I had read bits of Clarke's Promise of Space as I moved around the city on the subway that first day I after picked the book up, but since then it had been sitting on my drawing table with a buch of other stuff I have been meaning to read. The synchronicity of finding Echoe 1 mentioned by Ballard sent me back to a chapter I had noticed in Clarke's book but hadn't gotten a chance to read: Imaginary Voyages. In it, Clarke gives a short history of space travel in literature starting with Lucian's imaginary trip to the moon via water spout, followed by Kepler's demonic Somnium, and a hat tip to Voltaire's Micromega. But Clarke reports reports that it was an American writer (and one-time chaplain to the U.S. Senate), Reverend Edward Everett Hale, who wrote the "first treatment of both in fiction and non fiction of an artificial satellite." 
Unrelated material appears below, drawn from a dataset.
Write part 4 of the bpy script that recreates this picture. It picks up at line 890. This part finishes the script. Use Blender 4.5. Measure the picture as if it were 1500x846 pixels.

In his story, The Brick Moon (published in The Atlantic Monthly in 1869), Hall imagined a ceramic satellite (hence the brick moon) 200 feet in dimeter launched by rolling the thing down a huge grove where it be pinched between two massive hydro-powered flywheels that would shoot it like a wet pip into an orbit 4000 miles above the earth. Exactly like the Echoe 1, Hall imagined the brick moon would reflect the sun's light back to earth, and that unlike Echoe's Polar orbit, the brick moon would hang above the Greenwich meridian, and would therefore act as a longitudinal guide for navigators - proto GPS. Clarke writes:
The money to build the brick moon was raised by public subscription, and the flywheels were constructed in a remote part of the United States. The moon itself was not a simple shell of masonry, but had its interior divided into thirteen spherical chambers, in contact with each other so that "by the constant repetition of arches, we should with the least weight unite the greatest strength." However, things did not go quite according to plan. One night owing to a ground subsidence, the brick moon was accidentally launched together with all the workmen and engineers who decided that its spacious chambers made beter living quarters than their log cabins.
Clarke goes on to explain that the thirty-seven men, women and children launched into space had a good store of food and some hens and were able to make a go of it in their new habitat. Clarke's description reads a bit like steampunk Contact or a pre-14th Amendment Iain M Banks - one needs only to imagine the World Machine Consortium as a limited liability subscription and the brick moon laid up as a Paranesi-esque Micromégas of interlacing N-dimensional hyperspheres housing a cashless socialist utopia.